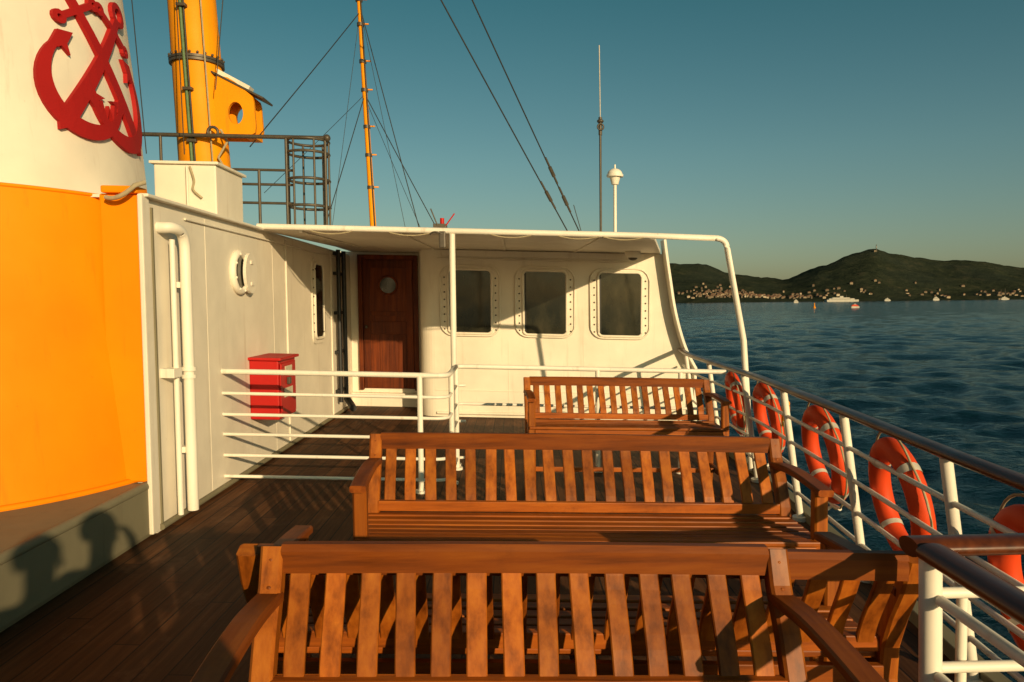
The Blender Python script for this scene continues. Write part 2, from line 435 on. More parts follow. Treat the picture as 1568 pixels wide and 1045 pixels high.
def anchor(ang,cu,cv,S):
    ca,sa=math.cos(ang),math.sin(ang)
    def T(p): x,y=p[0]*S,(p[1]-.56)*S; return (cu+x*ca-y*sa,cv+x*sa+y*ca)
    def seg(a,c,n=8): return [(a[0]+(c[0]-a[0])*i/n,a[1]+(c[1]-a[1])*i/n) for i in range(n+1)]
    R=lambda pts,ws,closed=False: ribbon([T(p) for p in pts],[w*S for w in ws] if isinstance(ws,list) else ws*S,closed=closed)
    R(seg((0,.02),(0,1.0)),[.105-.045*i/8 for i in range(9)])
    arcp=[(.29*math.sin(rad(t)),.33-.33*math.cos(rad(t))) for t in range(-104,105,8)]
    R(arcp,[.03+.09*max(0,math.cos(rad(t*.86))) for t in range(-104,105,8)])
    for s_ in (-1,1):
        R([(s_*.285,.36),(s_*.275,.45),(s_*.24,.53)],[.05,.09,.0])
        R([(s_*.285,.43),(s_*.18,.38)],[.08,.0])
    R(seg((0,.06),(0,-.10),4),[.20,.15,.10,.05,.0])
    R(seg((-.15,.90),(.15,.90)),.04)
    for s_ in (-1,1): R([(s_*.17+.03*math.cos(rad(a)),.90+.03*math.sin(rad(a))) for a in range(0,360,30)],.03,True)
    R([(.07*math.cos(rad(a)),1.08+.07*math.sin(rad(a))) for a in range(0,360,24)],.04,True)
anchor(rad(-34),-.02,.0,1.02); anchor(rad(34),.02,.0,1.02)
ribbon([(-.07,-.28),(-.035,-.42),(0,-.31),(.035,-.42),(.07,-.28)],.026)
b.done()

# ---------------------------------------------------------------- deckhouse
RZ=2.165
b=B('deckhouse')
foot=[(-1.0+.2*math.cos(rad(a)),9.9+.2*math.sin(rad(a))) for a in range(180,271,10)]+[(1.7,9.7),(1.7,16),(-1.2,16)]
b.prism(foot,0,RZ-.005,'white')
b.box((-6,10.5,0),(-1.2,16,RZ-.005),'white',.004)
fin=[(1.94,2.33),(1.97,2.1),(2.01,1.83),(2.06,1.5),(2.13,1.2),(2.22,.93),(2.34,.70)]
poly=[(1.69,0.0),(1.69,RZ-.005),(1.95,RZ-.005)]+fin[1:]+[(2.34,0)]
b.prism(poly,9.704,9.80,'white','y')
fs_=smoothpath([(x,9.62,z) for x,z in fin],4)
b.bar(fs_,.035,.22,'white_clean',up=(0,1,0))
b.bar([(2.34,9.66,.70),(2.34,9.66,0)],.035,.2,'white_clean',up=(0,1,0))
b.box((1.70,9.8,0),(1.9,16,RZ-.005),'white',.004)
b.tube([(-.98,9.69,.05),(2.3,9.69,.05)],.02,'white')
b.box((-1.0,9.692,.34),(2.2,9.70,.352),'white',.002)
for x in (-.05,.92): b.box((x,9.697,.06),(x+.01,9.70,1.0),'white',.001)
b.box((-.9,9.66,RZ-.09),(1.7,9.70,RZ-.008),'white',.01)
b.tube([(-.95,9.67,RZ-.12),(1.6,9.67,RZ-.12)],.009,'white',8)
house=b.done()
def win(cx,cz):
    b=B('cabin_window',house)
    b.prism(rrect(cx,cz,.76,.90,.14),9.688,9.70,'white','y')
    b.prism(rrect(cx,cz,.535,.80,.05),9.678,9.688,'glass','y')
    b.tube([(x,9.676,z) for x,z in rrect(cx,cz,.56,.825,.06)],.017,'white',8,closed=True)
    b.tube([(x,9.68,z) for x,z in rrect(cx,cz+.01,.76,.90,.16)],.012,'white',8,closed=True)
    for s_ in (-1,1):
        for k in range(8): b.sphere((cx+s_*.33,9.684,cz-.36+k*.095),.011,'steel',u=8,v=6)
    for k in range(6): b.sphere((cx-.24+k*.096,9.684,cz-.43),.010,'steel',u=8,v=6)
    b.box((cx-.26,9.674,cz-.40),(cx-.245,9.679,cz+.39),'black',.001)
    b.done()
for cx in (-.535,.43,1.395): win(cx,1.50)
b=B('wooden_door',house)
y=10.5
b.box((-2.245,y-.012,.20),(-1.23,y,2.15),'white',.004)
for (x0,x1,z0,z1) in ((-2.13,-2.07,.24,2.12),(-1.36,-1.30,.24,2.12)): b.box((x0,y-.07,z0),(x1,y-.012,z1),'door')
b.box((-2.07,y-.07,2.06),(-1.36,y-.012,2.12),'door')
b.box((-2.07,y-.035,.26),(-1.36,y-.012,2.06),'door',.002)
for (x0,x1,z0,z1) in ((-2.06,-1.97,.27,2.05),(-1.46,-1.37,.27,2.05)): b.box((x0,y-.055,z0),(x1,y-.036,z1),'door')
for z0,z1 in ((.27,.45),(1.03,1.20),(1.28,1.34),(1.94,2.05)): b.box((-1.97,y-.054,z0),(-1.46,y-.036,z1),'door')
for k in range(4): b.box((-1.968+k*.127,y-.045,.46),(-1.968+k*.127+.118,y-.036,1.02),'door',.003)
b.prism([(-1.715+.12*math.cos(a*math.pi/12),1.70+.12*math.sin(a*math.pi/12)) for a in range(24)],y-.058,y-.037,'glass','y'); b.torus((-1.715,y-.058,1.70),.125,.016,(1,0,0),(0,0,1),'door')
b.sphere((-2.02,y-.08,1.12),.022,'steel')
b.box((-2.245,y-.10,.16),(-1.23,y,.20),'white',.008)
b.done()
b=B('roof_canopy',house)
b.prism([(-2.245,6.76),(-1.4,6.76),(-.5,6.76),(.4,6.76),(1.20,6.76),(1.32,6.95),(1.92,9.7),(-2.245,9.7)],RZ,RZ+.045,'white',bev=.004)
b.prism([(1.92,9.703),(1.92,16),(-2.245,16),(-2.245,9.703)],RZ,RZ+.045,'white')
zp=RZ+.02
b.tube([(-2.26,6.74,zp+.01),(1.2,6.74,zp),(1.82,6.74,zp-.01)]+arc((1.82,6.74,zp-.01),(1.92,6.74,zp-.01),(1.93,6.74,zp-.10))+[(2.07,6.70,1.2),(2.14,6.68,.04)],.027,'white_clean',14)
for x in [-1.9+.9*i for i in range(4)]: b.box((x,6.77,RZ-.012),(x+.03,9.65,RZ-.001),'white',.003)
for x in (-1.6,-.9,.0,.6,1.0): b.tube(arc((x-.18,6.71,RZ),(x,6.71,RZ-.05),(x+.18,6.71,RZ)),.006,'rope',6)
b.tube([(-.525,6.74,RZ),(-.525,6.74,.0)],.027,'white_clean',14)
b.tube([(-.525,6.74,.03),(-.525,6.74,.0)],.06,'white_clean',14)
b.box((-.64,6.70,RZ-.13),(-.58,6.75,RZ+.02),'steel',.012)
b.tube(arc((-.72,6.71,RZ-.01),(-.68,6.68,RZ+.03),(-.60,6.71,RZ-.01)),.008,'steel',8)
b.sphere((1.5,9.3,RZ-.02),.10,'white',(1,1,.7)); b.sphere((1.5,9.3,RZ-.07),.06,'steel',(1,1,.7))
for p in b.v:   # the canopy sags gently toward its free edge
    if p.y<9.7 and p.z>1.9: p.z-=.065*(9.7-p.y)/2.94
b.done()

# ---------------------------------------------------------------- inner railing
b=B('stair_railing')
zs=[.92,.75,.585,.43,.265,.10]
for i,z in enumerate(zs):
    r=.021 if i==0 else .013
    p=[Vector((-2.25,5.80,z)),Vector((-.75,5.80,z))]+arc((-.62,5.80,z),(-.50,5.80,z),(-.50,5.95,z))+[Vector((-.50,6.62,z))]+arc((-.5,6.62,z),(-.5,6.68,z),(-.42,6.68,z))
    if i in (0,2,4): p+= [Vector((1.9,6.66,z))]
    b.tube(p,r,'white_clean')
for x,y in ((-.72,5.80),(-.50,6.1),(.76,6.67),(1.5,6.67),(-.5,6.64)):
    b.tube([(x,y,.92),(x,y,0)],.022,'white_clean'); b.tube([(x,y,.02),(x,y,0)],.05,'white_clean')
b.done()

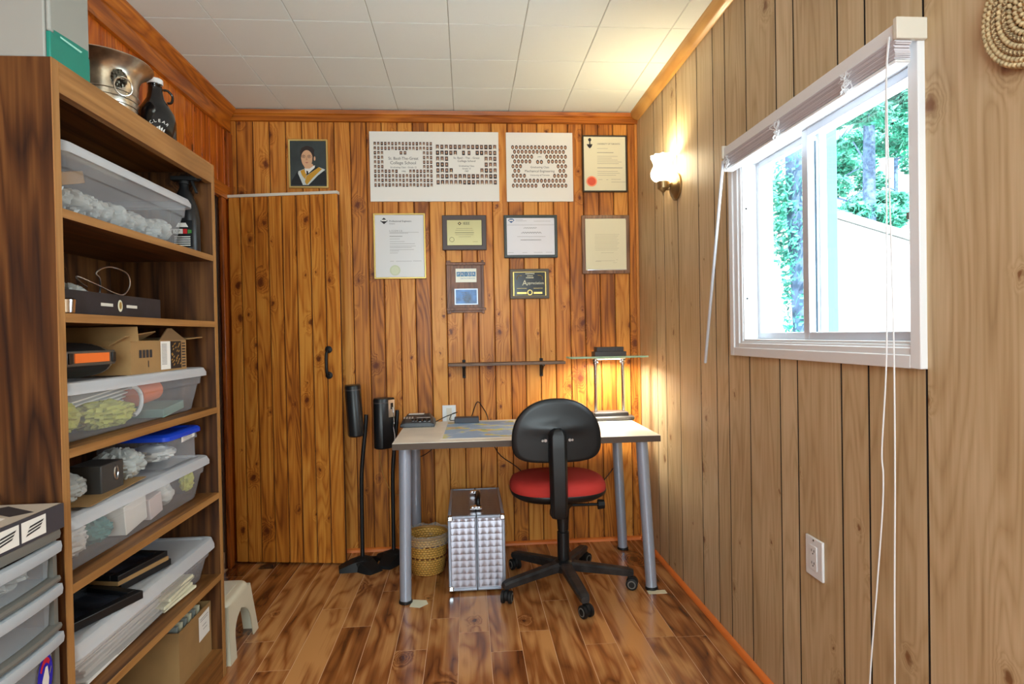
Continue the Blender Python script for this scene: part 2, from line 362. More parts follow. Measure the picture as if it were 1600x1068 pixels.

- - -

*What the task asks*
Pick out each line containing the string "picture" and copy it.

*Expected output*
The Blender Python script for this scene continues. Write part 2, from line 435 on. More parts follow. Treat the picture as 1568 pixels wide and 1045 pixels high.
Continue the Blender Python script for this scene: part 2, from line 362. More parts follow. Measure the picture as if it were 1600x1068 pixels.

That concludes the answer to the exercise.